Last post I mentioned I would have some pictures for you this week, and I just know all my readers cant sleep without those graphs, I will fulfil my promise. But first, (wouldnt be as fun if I didnt make you wait), this week, its been mentioned that I spend too much time on my tutorials.

This might not sound bad but I now notice that several times a week I find myself writing additional material or small programs to help my students with the tutorials. I have also been developing a demo of a coursework for one course, which has taken more time than it should have.  Therefore, I hereby declare that I will refrain from this in future, and will keep to the expected 1hour 30mins extra time I am expected to give per tutorial. 

Now that time is an issue and I am drifting away from my studies, its time to get back into shape. I present to you, my latest results, comparing the different approximation techniques on the graph 3elt.

CA : Contraction Approximation
QT : Quad Tree Approximation (Barnes Hut / Yifan Hu)
ML : Standard Multilevel - No Approximation



3elt edge crossings at size 50 3elt runtime at size 50

3elt runtime at size 50 (excluding ML)


3elt edge crossings at size 250 3elt runtime at size 250

The results show that the contraction approximation is the fastest again (further testing show this is mostly due to not having to build the QuadTree structure). Unfortunately, the Quad Tree still provides better results for edge crossings. Below shows some results for the 3elt graph - excluding the ML algorithm (due to the time it would take to run the tests).

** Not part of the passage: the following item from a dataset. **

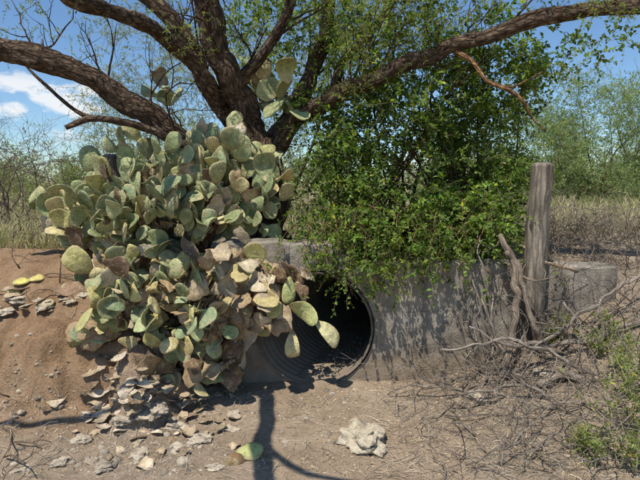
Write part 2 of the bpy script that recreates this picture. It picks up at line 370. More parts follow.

4elt edge crossings at size 50 4elt runtime at size 50


4elt edge crossings at size 200 4elt runtime at size 200


Similarly, these results show that the contraction approximation is faster and that the quad tree offers better quality. Note that in the size 50, the runtime appears to get smaller for quad tree, as the force multiplier is increased; if the results where to continue, it would most likely become faster than the contraction approximation (unfortunately for quad tree, the number of edge crossings increases hugely before this happens).

Using a measure of quality which applies to all graphs ( (E)(E-1)/ec ) I can see that quad tree continues to offer better results in smaller graphs, but when using 4elt, the difference becomes smaller and in some cases, the contraction approximation offers better quality.



3elt Quality 4elt Quality

If possible, I may run some additional tests on larger graphs (finan512 testing failed due to the problems exhibited with  QT before), which will identify whether edge contraction becomes more useful in larger graphs or whether this is just a coincidental case (in theory it would make sense due to the approximation using the graph structure but previously this assumption has been wrong).

Results from this will also help choose a useful default force multiplier for some graphs. Currently it appears the best parameters are using size 50 with a force multiplier between 1.0 and 50.0, however, from experience I know that with larger graphs, it is better to draw them using a larger output area with forces outside of this range.

Currently I am planning out/writing out my paper for this, based on these results. I do however feel more results are required, but for now, I can concentrate my writing on the theory.